STATED PROBLEM ▸ Reproduce the listing below in full and without alteration, apart from its pictures.

RECORDS ▸
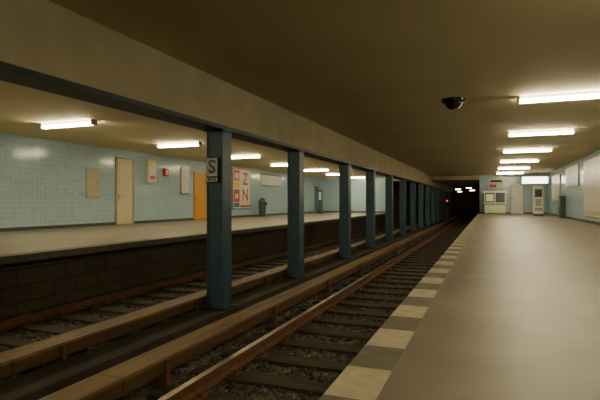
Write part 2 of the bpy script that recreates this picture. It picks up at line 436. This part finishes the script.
o.box(2.65, 3.2, 33.2, 33.75, 0, .1, 'plinth').box(2.65, 3.2, 33.2, 33.75, .1, 1.85, 'white').box(2.72, 3.13, 33.19, 33.2, 1.15, 1.65, 'plinth').box(2.72, 3.13, 33.18, 33.2, .3, .5, 'grey').box(2.75, 3.1, 33.19, 33.2, .6, 1.05, 'grey')
o.done(bevel=.012)
o = B('end_wall_door', (1.9, YE, 0))
o.box(1.5, 2.4, YE-.05, YE, 0, 2.1, 'grey').box(1.56, 2.34, YE-.06, YE-.05, .02, 2.04, 'white').box(1.62, 1.66, YE-.09, YE-.06, .95, 1.15, 'grey')
o.done(bevel=.004)
# ---- tunnel signals and lamps
def sig(x, y, k):
    o = B('tunnel_signal', (x, y, ZT))
    o.cyl((x, y, ZT-.02), (x, y, .55), .04, .04, 'grey', 10).box(x-.13, x+.13, y-.08, y+.08, .5, 1.15, 'black')
    o.cyl((x, y-.08, .95), (x, y-.12, .95), .07, .07, k, 14).cyl((x, y-.08, .7), (x, y-.12, .7), .07, .07, 'black', 14)
    o.done()
sig(-3.35, 44, 'redlamp')
for yy, xl in ((41, -1.5), (45, -2.6), (50, -1.5), (56, -3.0)):
    o = B('tunnel_ceiling_lamp', (xl, yy+2, ZC))
    o.box(xl-.3, xl+.3, yy+1.94, yy+2.06, 2.06, 2.12, 'grey').cyl((xl-.22, yy+2, 2.035), (xl+.22, yy+2, 2.035), .025, .025, 'dimlamp', 10)
    for xx in (xl-.2, xl+.2): o.cyl((xx, yy+2, 2.12), (xx, yy+2, ZC), .012, .012, 'grey', 8)
    o.done()

# ---------------------------------------------------------------- world and camera
w = bpy.data.worlds.new('world'); scene.world = w; w.use_nodes = True
w.node_tree.nodes['Background'].inputs[0].default_value = (0.01, 0.008, 0.005, 1)
cam = bpy.data.cameras.new('camera'); cam.sensor_width = 36; cam.lens = 28.8; cam.clip_start = .05; cam.clip_end = 200
co = bpy.data.objects.new('camera', cam); COL.objects.link(co); scene.camera = co
co.location = (0, 0, .85)
th = math.atan(188/480)
co.rotation_euler = (math.pi/2+math.atan(2/480), 0, th)
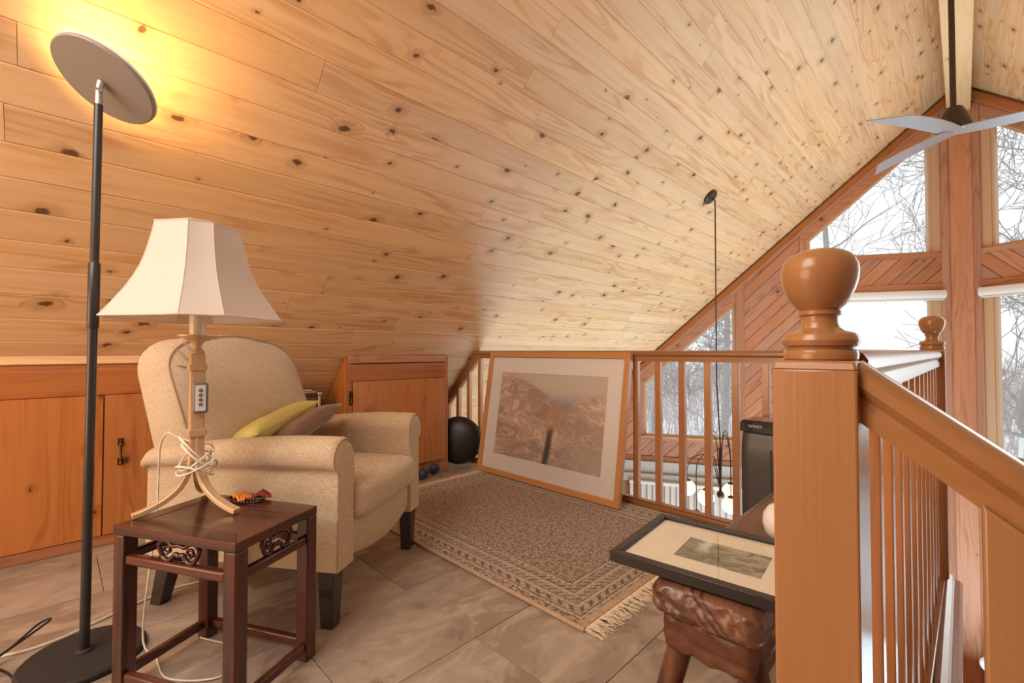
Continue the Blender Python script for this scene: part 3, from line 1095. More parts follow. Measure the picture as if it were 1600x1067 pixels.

THE COMPLETED TASK ▸
Write part 2 of the bpy script that recreates this picture. It picks up at line 436. This part finishes the script.
o.box(2.65, 3.2, 33.2, 33.75, 0, .1, 'plinth').box(2.65, 3.2, 33.2, 33.75, .1, 1.85, 'white').box(2.72, 3.13, 33.19, 33.2, 1.15, 1.65, 'plinth').box(2.72, 3.13, 33.18, 33.2, .3, .5, 'grey').box(2.75, 3.1, 33.19, 33.2, .6, 1.05, 'grey')
o.done(bevel=.012)
o = B('end_wall_door', (1.9, YE, 0))
o.box(1.5, 2.4, YE-.05, YE, 0, 2.1, 'grey').box(1.56, 2.34, YE-.06, YE-.05, .02, 2.04, 'white').box(1.62, 1.66, YE-.09, YE-.06, .95, 1.15, 'grey')
o.done(bevel=.004)
# ---- tunnel signals and lamps
def sig(x, y, k):
    o = B('tunnel_signal', (x, y, ZT))
    o.cyl((x, y, ZT-.02), (x, y, .55), .04, .04, 'grey', 10).box(x-.13, x+.13, y-.08, y+.08, .5, 1.15, 'black')
    o.cyl((x, y-.08, .95), (x, y-.12, .95), .07, .07, k, 14).cyl((x, y-.08, .7), (x, y-.12, .7), .07, .07, 'black', 14)
    o.done()
sig(-3.35, 44, 'redlamp')
for yy, xl in ((41, -1.5), (45, -2.6), (50, -1.5), (56, -3.0)):
    o = B('tunnel_ceiling_lamp', (xl, yy+2, ZC))
    o.box(xl-.3, xl+.3, yy+1.94, yy+2.06, 2.06, 2.12, 'grey').cyl((xl-.22, yy+2, 2.035), (xl+.22, yy+2, 2.035), .025, .025, 'dimlamp', 10)
    for xx in (xl-.2, xl+.2): o.cyl((xx, yy+2, 2.12), (xx, yy+2, ZC), .012, .012, 'grey', 8)
    o.done()

# ---------------------------------------------------------------- world and camera
w = bpy.data.worlds.new('world'); scene.world = w; w.use_nodes = True
w.node_tree.nodes['Background'].inputs[0].default_value = (0.01, 0.008, 0.005, 1)
cam = bpy.data.cameras.new('camera'); cam.sensor_width = 36; cam.lens = 28.8; cam.clip_start = .05; cam.clip_end = 200
co = bpy.data.objects.new('camera', cam); COL.objects.link(co); scene.camera = co
co.location = (0, 0, .85)
th = math.atan(188/480)
co.rotation_euler = (math.pi/2+math.atan(2/480), 0, th)
Continue the Blender Python script for this scene: part 3, from line 1095. More parts follow. Measure the picture as if it were 1600x1067 pixels.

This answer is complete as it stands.